Ainsi, alors qu'elles affichent chacune des dimensions étirées, entre neuf et treize minutes, ces compositions fleuves se parcourent sans heurts, comme si elles glissaient en nous, édifices pachydermiques étonnamment accessibles. De même si le chant écorché et poisseux de David Sadok plonge ce matériau rocailleux au fond de tranchées jonchées de viscères encore fumantes, les riffs usinés par les deux guitaristes suintent une espèce de beauté caverneuse qui vient éclairer ces plaintes d'une austère âpreté, quand bien même ils se veulent aussi le vecteur d'un désespoir nihiliste, libérant une lave ferrugineuse qui se répand en un suaire épais ('Dark Matter Crisis').
A la fois chaotique et émotionnel, "The Eternal Drift's Canticles" semble progresser vers une issue inexorable qu'on devine funeste. À la manière d'un récit écrit à l'encre noire, ces cinq titres forment différents chapitres qui s'emboîtent les uns aux autres, en une succession de calvaires de plus en plus pétrifiés. De fait, les atours profondément mélancoliques de l'inaugural 'Mankind SeppUku' paraissent trompeurs car ils cachent une noirceur qui s'élève peu à peu pour, lors du terminal 'Jupiter's CovEn', envahir tout l'espace.

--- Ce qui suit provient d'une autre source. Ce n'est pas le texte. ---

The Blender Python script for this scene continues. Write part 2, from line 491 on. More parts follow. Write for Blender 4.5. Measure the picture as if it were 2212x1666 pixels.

Quelque part entre Yob pour les sonorités presque cosmiques des guitares ('Self-Inflected MutAlitation') et Eibon pour cette façon de forer la roche en apnée jusqu'au bord de la rupture à grands coups de batterie cataclysmique, Verdun sculpte un doom abrasif d'une rudesse étouffante mais tout du long fissurée par des déchirures qui en brisent le fuselage mortifère. Ce faisant, le groupe honore les espoirs suscités par son premier rot, mais réussira-t-il à faire mieux par la suite ? Le départ de son chanteur ne peut que questionner un avenir en points de suspension...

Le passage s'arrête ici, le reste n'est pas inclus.